[Entries from a dataset]
-- START --

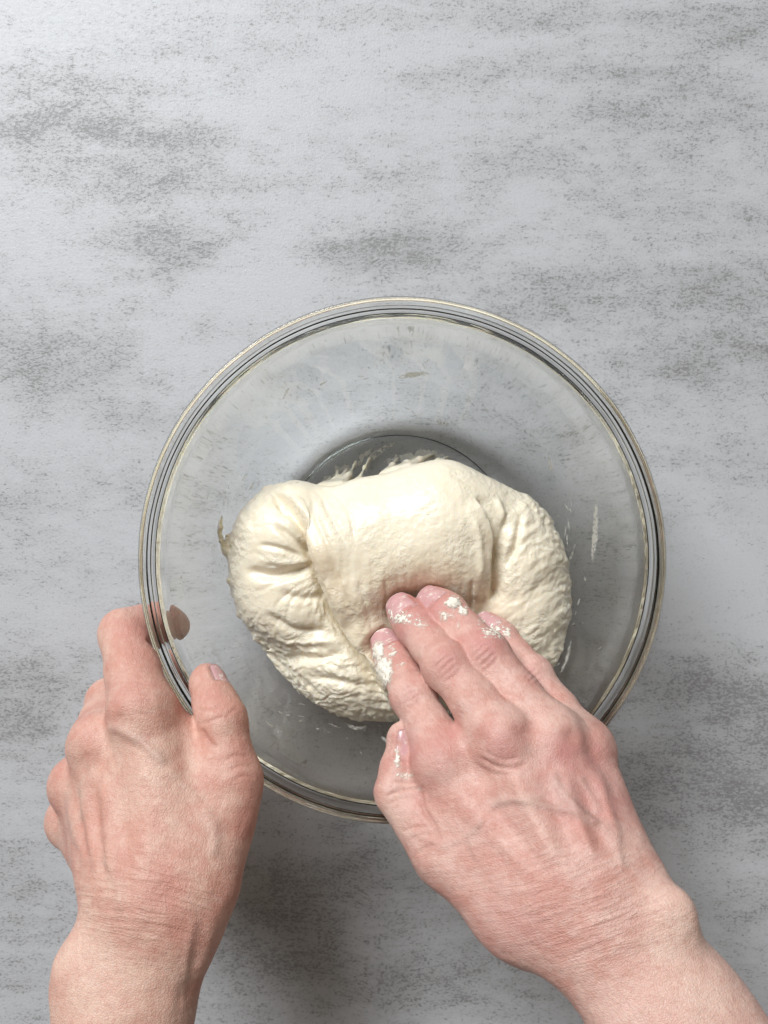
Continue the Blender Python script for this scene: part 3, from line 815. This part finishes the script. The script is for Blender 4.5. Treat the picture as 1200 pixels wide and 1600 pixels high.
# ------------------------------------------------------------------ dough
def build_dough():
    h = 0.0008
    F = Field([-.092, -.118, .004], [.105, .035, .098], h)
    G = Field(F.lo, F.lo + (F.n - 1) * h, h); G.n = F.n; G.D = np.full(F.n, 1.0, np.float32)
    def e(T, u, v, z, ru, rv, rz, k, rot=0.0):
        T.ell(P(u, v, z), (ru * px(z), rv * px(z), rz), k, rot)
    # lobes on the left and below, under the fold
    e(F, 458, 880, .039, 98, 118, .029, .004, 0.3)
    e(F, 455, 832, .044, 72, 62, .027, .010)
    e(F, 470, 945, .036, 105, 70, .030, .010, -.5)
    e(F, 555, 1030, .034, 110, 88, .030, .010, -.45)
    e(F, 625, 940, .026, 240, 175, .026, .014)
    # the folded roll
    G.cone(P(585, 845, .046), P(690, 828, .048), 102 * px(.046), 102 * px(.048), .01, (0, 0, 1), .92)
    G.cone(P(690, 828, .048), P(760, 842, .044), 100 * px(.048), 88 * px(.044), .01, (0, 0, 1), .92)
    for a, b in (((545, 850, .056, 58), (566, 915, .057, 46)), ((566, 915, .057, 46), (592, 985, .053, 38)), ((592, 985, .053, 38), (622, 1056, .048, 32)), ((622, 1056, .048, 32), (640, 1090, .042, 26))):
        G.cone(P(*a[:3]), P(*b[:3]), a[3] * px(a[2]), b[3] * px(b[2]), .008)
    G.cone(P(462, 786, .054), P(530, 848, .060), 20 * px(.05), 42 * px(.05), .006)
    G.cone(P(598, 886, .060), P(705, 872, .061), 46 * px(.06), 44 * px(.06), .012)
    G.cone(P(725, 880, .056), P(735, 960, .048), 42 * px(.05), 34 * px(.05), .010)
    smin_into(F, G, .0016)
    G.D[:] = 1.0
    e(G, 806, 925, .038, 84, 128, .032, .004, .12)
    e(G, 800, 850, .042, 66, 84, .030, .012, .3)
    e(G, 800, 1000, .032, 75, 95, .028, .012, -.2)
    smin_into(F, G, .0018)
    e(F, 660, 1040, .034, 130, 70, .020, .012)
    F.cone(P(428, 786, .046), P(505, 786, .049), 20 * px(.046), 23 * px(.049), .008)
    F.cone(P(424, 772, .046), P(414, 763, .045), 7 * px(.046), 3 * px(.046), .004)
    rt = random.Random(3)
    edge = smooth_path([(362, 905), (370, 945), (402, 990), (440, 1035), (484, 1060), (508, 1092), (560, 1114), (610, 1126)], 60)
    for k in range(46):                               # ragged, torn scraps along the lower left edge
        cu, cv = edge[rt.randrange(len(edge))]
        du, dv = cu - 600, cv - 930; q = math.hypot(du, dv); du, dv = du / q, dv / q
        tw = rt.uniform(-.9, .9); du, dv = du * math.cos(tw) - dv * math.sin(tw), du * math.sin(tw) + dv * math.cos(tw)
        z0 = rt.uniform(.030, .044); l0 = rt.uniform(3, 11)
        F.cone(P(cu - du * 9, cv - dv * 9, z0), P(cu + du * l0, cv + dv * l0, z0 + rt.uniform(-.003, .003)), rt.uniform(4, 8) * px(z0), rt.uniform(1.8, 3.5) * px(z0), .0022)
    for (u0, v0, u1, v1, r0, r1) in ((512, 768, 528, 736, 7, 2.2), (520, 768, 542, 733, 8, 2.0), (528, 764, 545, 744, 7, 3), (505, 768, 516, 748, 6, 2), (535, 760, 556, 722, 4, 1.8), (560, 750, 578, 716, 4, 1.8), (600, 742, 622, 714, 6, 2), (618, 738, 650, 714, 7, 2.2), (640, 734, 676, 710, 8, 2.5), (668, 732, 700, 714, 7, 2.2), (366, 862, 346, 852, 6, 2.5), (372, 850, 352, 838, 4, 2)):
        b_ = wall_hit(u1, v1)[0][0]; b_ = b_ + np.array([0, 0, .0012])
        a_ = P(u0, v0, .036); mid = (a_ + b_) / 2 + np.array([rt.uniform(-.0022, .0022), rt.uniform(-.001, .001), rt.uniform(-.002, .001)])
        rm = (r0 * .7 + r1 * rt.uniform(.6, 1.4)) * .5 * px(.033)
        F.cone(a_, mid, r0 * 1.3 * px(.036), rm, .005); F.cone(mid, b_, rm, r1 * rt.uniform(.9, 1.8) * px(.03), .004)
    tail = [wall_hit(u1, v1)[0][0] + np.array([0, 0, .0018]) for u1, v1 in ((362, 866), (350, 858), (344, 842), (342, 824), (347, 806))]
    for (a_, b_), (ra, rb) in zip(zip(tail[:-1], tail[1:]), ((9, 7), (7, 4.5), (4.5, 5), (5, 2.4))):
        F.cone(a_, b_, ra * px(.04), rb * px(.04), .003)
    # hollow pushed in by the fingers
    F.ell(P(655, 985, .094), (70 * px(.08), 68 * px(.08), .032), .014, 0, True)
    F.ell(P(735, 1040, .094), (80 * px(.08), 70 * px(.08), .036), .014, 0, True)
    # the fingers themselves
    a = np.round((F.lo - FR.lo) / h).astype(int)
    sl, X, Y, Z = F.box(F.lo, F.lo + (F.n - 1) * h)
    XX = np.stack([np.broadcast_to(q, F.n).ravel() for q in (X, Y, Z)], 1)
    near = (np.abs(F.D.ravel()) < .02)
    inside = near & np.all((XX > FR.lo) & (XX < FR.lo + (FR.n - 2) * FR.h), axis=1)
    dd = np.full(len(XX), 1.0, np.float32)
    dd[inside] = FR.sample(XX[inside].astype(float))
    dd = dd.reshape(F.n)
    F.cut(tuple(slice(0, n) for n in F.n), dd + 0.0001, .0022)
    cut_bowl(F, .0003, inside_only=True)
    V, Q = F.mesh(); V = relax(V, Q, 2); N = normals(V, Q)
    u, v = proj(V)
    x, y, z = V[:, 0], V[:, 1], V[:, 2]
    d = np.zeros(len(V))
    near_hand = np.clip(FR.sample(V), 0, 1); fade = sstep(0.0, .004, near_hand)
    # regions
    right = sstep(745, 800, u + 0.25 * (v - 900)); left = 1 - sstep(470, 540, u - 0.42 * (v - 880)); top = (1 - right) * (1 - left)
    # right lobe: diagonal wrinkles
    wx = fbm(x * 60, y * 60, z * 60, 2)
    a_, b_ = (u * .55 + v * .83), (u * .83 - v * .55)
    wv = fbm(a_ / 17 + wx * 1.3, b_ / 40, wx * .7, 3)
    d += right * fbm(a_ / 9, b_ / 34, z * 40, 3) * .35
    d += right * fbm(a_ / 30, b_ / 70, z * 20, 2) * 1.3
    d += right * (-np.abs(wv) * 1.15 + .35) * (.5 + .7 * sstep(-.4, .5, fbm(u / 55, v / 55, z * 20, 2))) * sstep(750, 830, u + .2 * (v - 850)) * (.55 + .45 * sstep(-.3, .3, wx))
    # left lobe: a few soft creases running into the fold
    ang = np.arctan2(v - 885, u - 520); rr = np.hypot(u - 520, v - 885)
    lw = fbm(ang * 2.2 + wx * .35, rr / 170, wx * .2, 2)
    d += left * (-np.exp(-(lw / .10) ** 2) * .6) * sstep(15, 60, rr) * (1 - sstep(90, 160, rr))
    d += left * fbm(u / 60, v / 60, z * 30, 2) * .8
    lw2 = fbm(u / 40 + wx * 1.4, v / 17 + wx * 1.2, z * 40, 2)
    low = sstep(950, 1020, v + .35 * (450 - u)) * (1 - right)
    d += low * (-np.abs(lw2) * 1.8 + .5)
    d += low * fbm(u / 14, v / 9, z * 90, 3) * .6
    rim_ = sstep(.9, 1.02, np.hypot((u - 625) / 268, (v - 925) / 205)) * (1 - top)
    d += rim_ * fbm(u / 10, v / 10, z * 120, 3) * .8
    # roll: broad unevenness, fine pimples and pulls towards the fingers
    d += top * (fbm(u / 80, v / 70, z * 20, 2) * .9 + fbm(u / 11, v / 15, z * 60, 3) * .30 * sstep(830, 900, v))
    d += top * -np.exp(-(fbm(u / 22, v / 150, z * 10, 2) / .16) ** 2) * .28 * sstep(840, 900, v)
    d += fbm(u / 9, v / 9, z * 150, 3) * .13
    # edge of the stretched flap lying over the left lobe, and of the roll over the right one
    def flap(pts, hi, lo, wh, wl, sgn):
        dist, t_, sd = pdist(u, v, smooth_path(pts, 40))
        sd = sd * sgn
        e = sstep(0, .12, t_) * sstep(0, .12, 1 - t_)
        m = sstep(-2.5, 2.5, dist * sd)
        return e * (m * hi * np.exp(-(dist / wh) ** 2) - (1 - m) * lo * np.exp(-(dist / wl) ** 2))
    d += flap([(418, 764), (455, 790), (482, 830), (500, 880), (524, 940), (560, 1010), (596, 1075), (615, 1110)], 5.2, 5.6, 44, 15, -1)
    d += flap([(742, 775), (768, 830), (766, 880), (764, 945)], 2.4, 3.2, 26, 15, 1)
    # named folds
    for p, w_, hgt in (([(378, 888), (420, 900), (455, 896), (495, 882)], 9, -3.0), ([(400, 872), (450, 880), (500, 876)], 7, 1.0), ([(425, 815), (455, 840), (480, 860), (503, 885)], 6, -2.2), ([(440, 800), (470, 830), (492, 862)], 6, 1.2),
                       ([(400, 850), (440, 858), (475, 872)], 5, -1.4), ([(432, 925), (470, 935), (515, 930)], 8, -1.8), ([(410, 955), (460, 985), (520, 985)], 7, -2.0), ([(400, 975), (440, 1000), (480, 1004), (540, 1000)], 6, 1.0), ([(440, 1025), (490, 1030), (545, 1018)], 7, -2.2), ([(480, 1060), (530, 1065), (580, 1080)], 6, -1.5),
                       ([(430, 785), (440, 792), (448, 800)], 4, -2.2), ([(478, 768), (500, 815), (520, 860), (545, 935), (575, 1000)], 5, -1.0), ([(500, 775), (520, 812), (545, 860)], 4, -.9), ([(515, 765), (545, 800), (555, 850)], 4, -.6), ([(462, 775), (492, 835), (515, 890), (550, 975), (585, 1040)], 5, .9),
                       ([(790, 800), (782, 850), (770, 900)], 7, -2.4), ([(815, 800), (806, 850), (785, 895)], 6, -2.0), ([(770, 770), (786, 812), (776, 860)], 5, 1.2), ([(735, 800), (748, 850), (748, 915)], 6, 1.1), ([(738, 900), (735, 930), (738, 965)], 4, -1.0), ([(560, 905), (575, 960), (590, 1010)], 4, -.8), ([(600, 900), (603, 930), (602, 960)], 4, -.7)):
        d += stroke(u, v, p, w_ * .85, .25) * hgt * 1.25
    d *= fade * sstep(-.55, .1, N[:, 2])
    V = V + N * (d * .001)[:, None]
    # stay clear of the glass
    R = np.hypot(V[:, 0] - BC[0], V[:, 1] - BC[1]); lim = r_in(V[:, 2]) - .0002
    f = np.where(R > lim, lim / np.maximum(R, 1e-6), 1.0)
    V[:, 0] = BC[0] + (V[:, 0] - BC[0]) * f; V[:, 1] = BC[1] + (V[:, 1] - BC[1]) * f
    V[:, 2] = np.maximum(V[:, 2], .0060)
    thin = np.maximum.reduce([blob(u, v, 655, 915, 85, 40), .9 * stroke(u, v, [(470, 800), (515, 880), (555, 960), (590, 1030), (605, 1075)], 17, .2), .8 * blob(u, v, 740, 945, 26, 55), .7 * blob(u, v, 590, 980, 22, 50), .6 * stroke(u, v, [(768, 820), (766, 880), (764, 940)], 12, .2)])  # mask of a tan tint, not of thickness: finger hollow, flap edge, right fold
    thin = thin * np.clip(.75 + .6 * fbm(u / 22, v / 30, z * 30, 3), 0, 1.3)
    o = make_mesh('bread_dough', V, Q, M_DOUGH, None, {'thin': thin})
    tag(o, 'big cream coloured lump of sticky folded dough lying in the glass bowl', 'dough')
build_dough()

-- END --
-- START --

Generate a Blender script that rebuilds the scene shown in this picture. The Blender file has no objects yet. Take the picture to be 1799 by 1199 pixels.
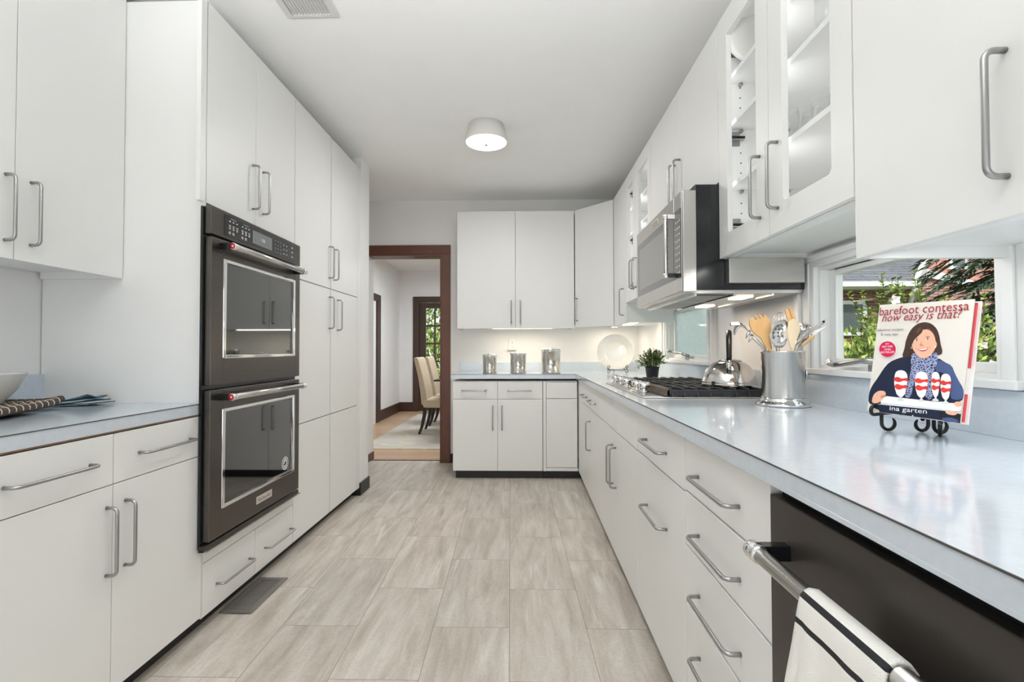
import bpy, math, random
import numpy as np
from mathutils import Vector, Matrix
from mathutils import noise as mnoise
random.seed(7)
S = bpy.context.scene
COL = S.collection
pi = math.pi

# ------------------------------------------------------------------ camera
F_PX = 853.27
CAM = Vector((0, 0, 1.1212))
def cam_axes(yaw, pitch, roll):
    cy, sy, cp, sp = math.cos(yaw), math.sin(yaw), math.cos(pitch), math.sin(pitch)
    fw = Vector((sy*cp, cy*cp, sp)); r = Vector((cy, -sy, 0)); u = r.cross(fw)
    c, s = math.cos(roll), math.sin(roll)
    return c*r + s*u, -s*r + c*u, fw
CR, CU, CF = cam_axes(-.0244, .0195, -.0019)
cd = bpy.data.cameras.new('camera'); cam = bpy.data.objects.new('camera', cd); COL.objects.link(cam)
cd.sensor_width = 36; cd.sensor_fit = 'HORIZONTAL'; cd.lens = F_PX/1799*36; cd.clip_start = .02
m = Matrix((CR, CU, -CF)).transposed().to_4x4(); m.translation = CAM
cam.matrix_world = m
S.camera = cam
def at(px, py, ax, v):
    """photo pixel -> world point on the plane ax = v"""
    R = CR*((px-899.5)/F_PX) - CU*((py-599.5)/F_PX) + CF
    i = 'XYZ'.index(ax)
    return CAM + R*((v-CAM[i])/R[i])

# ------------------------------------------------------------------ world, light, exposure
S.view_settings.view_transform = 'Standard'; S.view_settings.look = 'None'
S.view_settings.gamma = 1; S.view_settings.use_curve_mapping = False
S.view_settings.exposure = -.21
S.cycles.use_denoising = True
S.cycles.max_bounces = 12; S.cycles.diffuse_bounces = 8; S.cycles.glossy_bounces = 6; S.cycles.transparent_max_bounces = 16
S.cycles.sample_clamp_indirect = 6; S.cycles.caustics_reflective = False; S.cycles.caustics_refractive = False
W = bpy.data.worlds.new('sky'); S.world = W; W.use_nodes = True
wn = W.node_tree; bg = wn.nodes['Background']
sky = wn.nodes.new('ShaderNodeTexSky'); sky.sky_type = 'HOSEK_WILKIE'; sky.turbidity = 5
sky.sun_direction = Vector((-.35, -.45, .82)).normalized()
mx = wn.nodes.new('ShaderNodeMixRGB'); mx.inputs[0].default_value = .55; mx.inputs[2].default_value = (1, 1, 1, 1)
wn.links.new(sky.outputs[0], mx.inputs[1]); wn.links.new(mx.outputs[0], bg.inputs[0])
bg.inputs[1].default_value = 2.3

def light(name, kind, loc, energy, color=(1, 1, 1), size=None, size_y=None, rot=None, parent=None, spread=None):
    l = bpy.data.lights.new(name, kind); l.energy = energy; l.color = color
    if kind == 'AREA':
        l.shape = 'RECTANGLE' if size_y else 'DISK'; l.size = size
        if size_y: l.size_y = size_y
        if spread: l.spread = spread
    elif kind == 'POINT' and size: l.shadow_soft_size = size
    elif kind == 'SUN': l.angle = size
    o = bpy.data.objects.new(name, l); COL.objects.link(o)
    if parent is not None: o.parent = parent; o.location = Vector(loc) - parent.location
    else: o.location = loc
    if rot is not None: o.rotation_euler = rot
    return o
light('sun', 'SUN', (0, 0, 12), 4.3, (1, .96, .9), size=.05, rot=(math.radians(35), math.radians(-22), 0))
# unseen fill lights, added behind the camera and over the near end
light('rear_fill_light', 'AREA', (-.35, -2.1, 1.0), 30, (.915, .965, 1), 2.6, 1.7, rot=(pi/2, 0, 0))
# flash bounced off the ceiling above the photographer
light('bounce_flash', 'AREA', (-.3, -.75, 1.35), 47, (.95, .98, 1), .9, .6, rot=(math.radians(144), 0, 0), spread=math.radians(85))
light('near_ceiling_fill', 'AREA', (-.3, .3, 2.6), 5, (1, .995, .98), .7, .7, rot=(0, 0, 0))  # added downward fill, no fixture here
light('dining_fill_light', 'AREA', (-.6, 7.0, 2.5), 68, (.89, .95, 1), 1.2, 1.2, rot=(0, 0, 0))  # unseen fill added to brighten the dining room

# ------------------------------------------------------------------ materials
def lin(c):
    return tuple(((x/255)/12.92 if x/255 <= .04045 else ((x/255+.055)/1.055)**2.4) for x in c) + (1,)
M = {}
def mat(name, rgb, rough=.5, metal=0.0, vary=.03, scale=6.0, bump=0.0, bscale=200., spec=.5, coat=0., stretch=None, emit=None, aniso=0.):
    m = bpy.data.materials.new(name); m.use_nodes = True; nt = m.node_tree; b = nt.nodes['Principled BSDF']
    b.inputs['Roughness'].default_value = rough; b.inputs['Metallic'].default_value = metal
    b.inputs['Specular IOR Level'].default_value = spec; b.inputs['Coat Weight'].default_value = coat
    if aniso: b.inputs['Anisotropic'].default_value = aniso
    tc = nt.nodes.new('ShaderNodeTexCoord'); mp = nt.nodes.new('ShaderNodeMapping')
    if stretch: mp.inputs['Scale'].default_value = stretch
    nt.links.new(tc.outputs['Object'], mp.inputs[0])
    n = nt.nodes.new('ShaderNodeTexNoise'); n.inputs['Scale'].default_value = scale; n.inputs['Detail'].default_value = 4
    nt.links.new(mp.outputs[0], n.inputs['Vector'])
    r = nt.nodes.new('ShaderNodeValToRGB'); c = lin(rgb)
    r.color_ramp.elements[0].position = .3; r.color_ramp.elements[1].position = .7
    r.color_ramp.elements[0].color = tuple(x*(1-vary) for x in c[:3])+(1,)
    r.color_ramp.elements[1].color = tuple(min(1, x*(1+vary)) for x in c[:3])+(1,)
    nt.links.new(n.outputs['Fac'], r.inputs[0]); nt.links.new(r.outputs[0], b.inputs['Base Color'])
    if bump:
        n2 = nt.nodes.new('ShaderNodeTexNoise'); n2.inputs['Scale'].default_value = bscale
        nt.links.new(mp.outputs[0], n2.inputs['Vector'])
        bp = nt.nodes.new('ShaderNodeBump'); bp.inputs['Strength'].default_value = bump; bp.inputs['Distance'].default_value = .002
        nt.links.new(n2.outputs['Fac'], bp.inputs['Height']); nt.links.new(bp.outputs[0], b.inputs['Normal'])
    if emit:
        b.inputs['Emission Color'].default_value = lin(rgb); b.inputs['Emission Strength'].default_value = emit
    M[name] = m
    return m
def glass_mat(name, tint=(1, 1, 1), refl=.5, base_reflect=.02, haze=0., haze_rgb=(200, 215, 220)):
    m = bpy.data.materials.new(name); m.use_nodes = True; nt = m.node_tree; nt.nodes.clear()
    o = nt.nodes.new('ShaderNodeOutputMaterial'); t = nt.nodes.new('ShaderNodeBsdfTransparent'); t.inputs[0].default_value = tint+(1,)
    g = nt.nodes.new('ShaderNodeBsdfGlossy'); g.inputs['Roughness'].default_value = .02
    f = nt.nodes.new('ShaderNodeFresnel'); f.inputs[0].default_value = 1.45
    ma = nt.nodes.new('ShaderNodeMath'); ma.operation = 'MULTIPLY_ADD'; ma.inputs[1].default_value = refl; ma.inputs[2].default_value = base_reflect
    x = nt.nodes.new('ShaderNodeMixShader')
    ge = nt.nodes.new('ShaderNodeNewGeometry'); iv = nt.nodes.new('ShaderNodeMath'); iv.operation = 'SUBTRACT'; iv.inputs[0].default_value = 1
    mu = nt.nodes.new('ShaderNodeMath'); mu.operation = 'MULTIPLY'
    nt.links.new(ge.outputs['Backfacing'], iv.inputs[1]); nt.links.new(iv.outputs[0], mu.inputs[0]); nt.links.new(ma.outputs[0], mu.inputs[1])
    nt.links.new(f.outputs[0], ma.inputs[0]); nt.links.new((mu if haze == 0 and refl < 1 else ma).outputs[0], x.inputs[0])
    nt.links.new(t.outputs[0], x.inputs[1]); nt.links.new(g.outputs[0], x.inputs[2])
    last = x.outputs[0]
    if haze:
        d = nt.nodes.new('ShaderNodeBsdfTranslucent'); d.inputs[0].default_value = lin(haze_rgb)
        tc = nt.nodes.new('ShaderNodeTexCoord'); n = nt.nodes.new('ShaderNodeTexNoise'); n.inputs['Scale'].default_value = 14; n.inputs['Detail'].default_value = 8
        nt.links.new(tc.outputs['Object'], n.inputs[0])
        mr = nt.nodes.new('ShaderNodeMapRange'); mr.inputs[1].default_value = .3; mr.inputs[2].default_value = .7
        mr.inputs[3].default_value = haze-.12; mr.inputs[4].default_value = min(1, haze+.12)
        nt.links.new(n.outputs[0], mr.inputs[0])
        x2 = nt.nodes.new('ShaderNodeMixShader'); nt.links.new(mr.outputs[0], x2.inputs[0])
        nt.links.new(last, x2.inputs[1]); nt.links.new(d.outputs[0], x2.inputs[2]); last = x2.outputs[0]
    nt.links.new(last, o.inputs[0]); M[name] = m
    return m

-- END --

■ **Exercise goal**
Everything above from the line with "Generate a Blender" through the line with "pi = math.pi" should be retyped exactly, and nothing else; omit pictures.

■ **Answer to this problem**
Generate a Blender script that rebuilds the scene shown in this picture. The Blender file has no objects yet. Take the picture to be 1799 by 1199 pixels.
import bpy, math, random
import numpy as np
from mathutils import Vector, Matrix
from mathutils import noise as mnoise
random.seed(7)
S = bpy.context.scene
COL = S.collection
pi = math.pi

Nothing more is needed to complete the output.